Exercise => Search the material below for the string "Blender" and extract each line that has it.
======
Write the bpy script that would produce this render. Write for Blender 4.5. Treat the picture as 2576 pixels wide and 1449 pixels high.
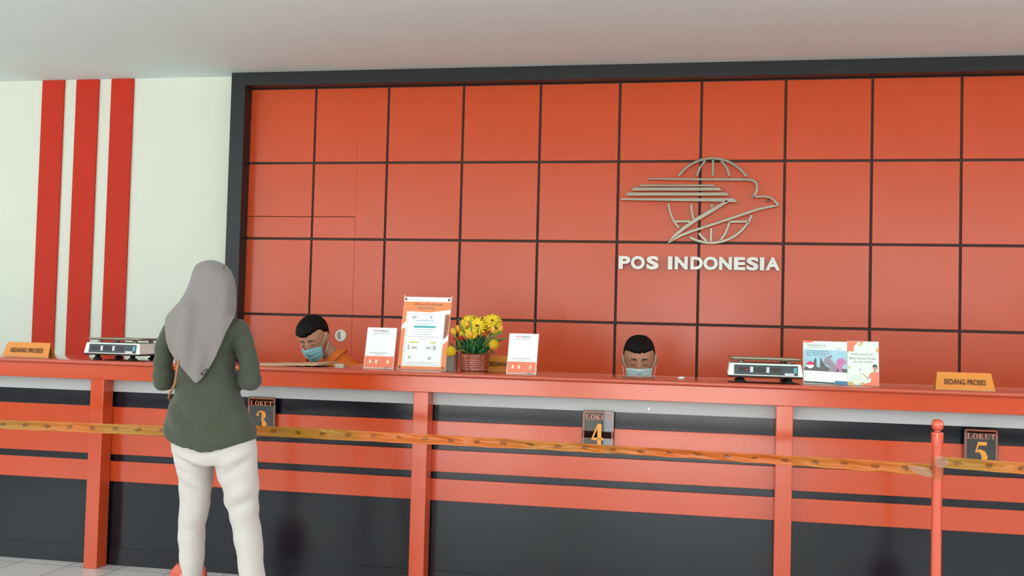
import bpy, bmesh, math, random
import numpy as np
from mathutils import Vector, Matrix, Euler, noise
random.seed(7)
for o in list(bpy.data.objects): bpy.data.objects.remove(o)
SC = bpy.context.scene; COL = SC.collection
R = math.radians
# ------------------------------------------------------------------ camera
W, H, F = 2576, 1449, 2629.97
CAMZ = 1.378
YAW, PIT, ROL = -0.1915, 0.0373, 0.0260
cy, sy = math.cos(YAW), math.sin(YAW)
FW = Vector((sy*math.cos(PIT), cy*math.cos(PIT), math.sin(PIT)))
_r = Vector((cy, -sy, 0)); _u = _r.cross(FW)
RT = math.cos(ROL)*_r + math.sin(ROL)*_u
UP = -math.sin(ROL)*_r + math.cos(ROL)*_u
cam = bpy.data.cameras.new('camera'); camo = bpy.data.objects.new('camera', cam); COL.objects.link(camo)
camo.matrix_world = Matrix(((RT.x, UP.x, -FW.x, 0), (RT.y, UP.y, -FW.y, 0), (RT.z, UP.z, -FW.z, CAMZ), (0, 0, 0, 1)))
cam.sensor_width = 36; cam.lens = 36*F/W; cam.clip_start = 0.05
SC.camera = camo
# ------------------------------------------------------------------ view, world, lights
SC.view_settings.view_transform = 'Standard'; SC.view_settings.look = 'None'
SC.view_settings.gamma = 1; SC.view_settings.use_curve_mapping = False
SC.view_settings.exposure = -0.06
SC.cycles.use_denoising = True
SC.cycles.max_bounces = 8; SC.cycles.diffuse_bounces = 5
world = bpy.data.worlds.new('daylight'); SC.world = world; world.use_nodes = True
bg = world.node_tree.nodes['Background']; bg.inputs[0].default_value = (0.90, 0.97, 1.0, 1); bg.inputs[1].default_value = 4.8
sun = bpy.data.lights.new('sun', 'SUN'); sun.energy = 38; sun.angle = R(1.5); sun.color = (1.0, 0.97, 0.92)
suno = bpy.data.objects.new('sun', sun); COL.objects.link(suno); suno.location = (0, -8, 8); suno.rotation_euler = (R(48), 0, R(-8))
ROOM = dict(x0=-8.6, x1=6.2, y0=-5.0, y1=7.75, z1=CAMZ+1.953)
OPEN = [(-4.6, -2.5, 0.0, 2.8), (-1.62, 1.2, 0.0, 2.8), (-8.2, -5.2, 1.7, 3.1), (1.8, 5.8, 1.7, 3.1)]   # x0,x1,z0,z1 openings of the rear wall; added pier after the first shapes sign glare
for i, (a, b, c, d) in enumerate(OPEN):
    L = bpy.data.lights.new('daylight_portal', 'AREA'); L.shape = 'RECTANGLE'; L.size = b-a; L.size_y = d-c
    L.cycles.is_portal = True
    lo = bpy.data.objects.new('daylight_portal', L); COL.objects.link(lo)
    lo.location = ((a+b)/2, ROOM['y0']-0.12, (c+d)/2); lo.rotation_euler = (R(90), 0, 0)

SIDES = {'wall_left': [(-4.4, -0.2), (0.6, 5.0)], 'wall_right': [(-4.0, 0.4), (1.2, 4.8)]}        # y0,y1 of unseen side windows added to brighten the room, z 0.9..3.0
for xw, sgn, SIDE in ((ROOM['x0'], -1, SIDES['wall_left']), (ROOM['x1'], 1, SIDES['wall_right'])):
    for a, b in SIDE:
        L = bpy.data.lights.new('daylight_portal', 'AREA'); L.shape = 'RECTANGLE'; L.size = b-a; L.size_y = 2.1; L.cycles.is_portal = True
        lo = bpy.data.objects.new('daylight_portal', L); COL.objects.link(lo)
        lo.location = (xw+sgn*0.2, (a+b)/2, 1.95); lo.rotation_euler = (R(90), 0, R(90*sgn))

def ray(x, y):
    v = FW + RT*((x-W/2)/F) - UP*((y-H/2)/F); return v/v.y
def P(x, y, Y):                       # photograph pixel -> world point on the vertical plane at depth Y
    v = ray(x, y)*Y; return Vector((v.x, v.y, v.z+CAMZ))
def PZ(x, y, Z):                      # pixel -> point on horizontal plane at height Z
    v = ray(x, y); t = (Z-CAMZ)/v.z; return Vector((v.x*t, v.y*t, Z))

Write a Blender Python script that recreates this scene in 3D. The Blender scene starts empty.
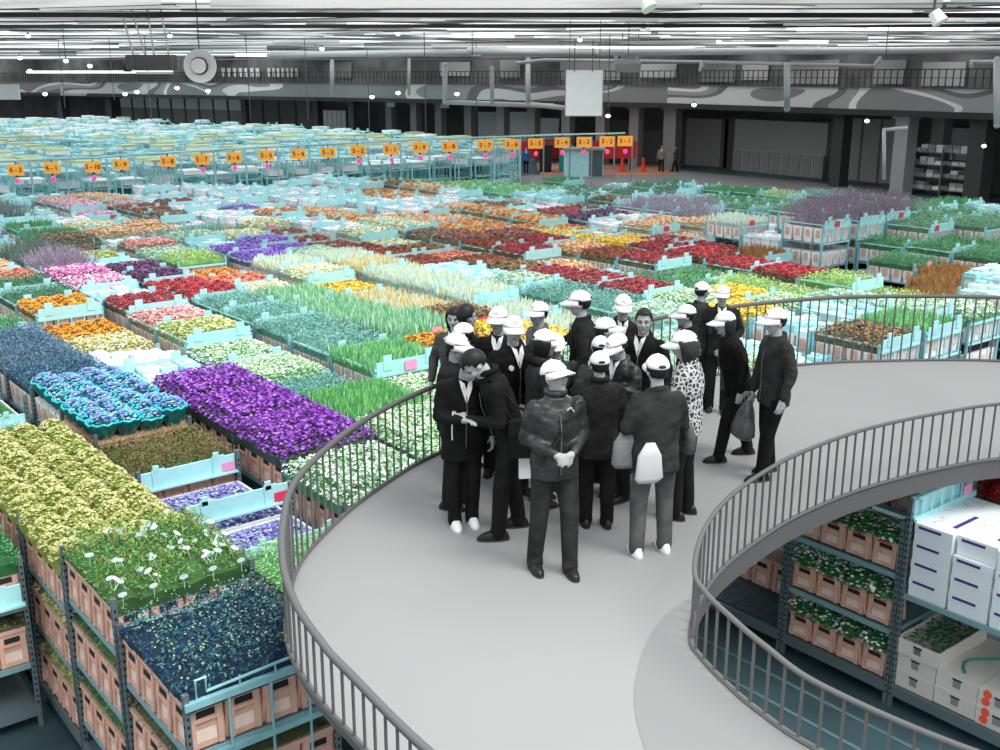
======
Result of this task =>
Write the bpy script that would produce this render. Write for Blender 4.5. Treat the picture as 2576 pixels wide and 1449 pixels high.
Write a Blender Python script that recreates this scene in 3D. The Blender scene starts empty.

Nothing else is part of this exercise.